With sonar, it was made known "bats developed the technique some 50 to 60 millions of years ago during the Eocene periods. Now (back in the '60s) scientists are studying bat sonar, inaudible to human ears, in the hope that they can learn enough to jam their sonar using counter-sonar devices." A moth was said could detect a bat 130 feet away.  

It was asked how a whale with only about 60 horse-power available to propel itself could swim as if it had 7 times more. "The secret is a specialized type of skin that absorbs the turbulence that normally slows bodies moving through the water. Engineers have now (in the 1960s) simulated a rubber-coated dolphin skin that reportedly reduces drag by about 50%. 

"Animal muscle is an engineering miracle. It has self-contained power, unlike a mechanical steam shovel that must receive power from an outside source such as a gasoline motor. Fireflies produce light without wasting a lot of energy as heat; electric companies have spent thousands of dollars to find out how the insects achieve their cold light."

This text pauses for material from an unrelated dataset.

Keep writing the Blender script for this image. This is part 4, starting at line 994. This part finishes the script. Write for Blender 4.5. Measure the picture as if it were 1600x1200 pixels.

At the time scientists were also "investigating the antennae of flies in the hope of developing better detectors for poisonous gases in mines and factories. Other scientists are studying the eye and brain mechanism of frogs. Scientists believe that a frog – inspired electronic system might watch patterns on a radar screen at an airport and detect the departure of any plane from its prescribed course. Instructions to correct the situation would then be flashed to the automatic pilot."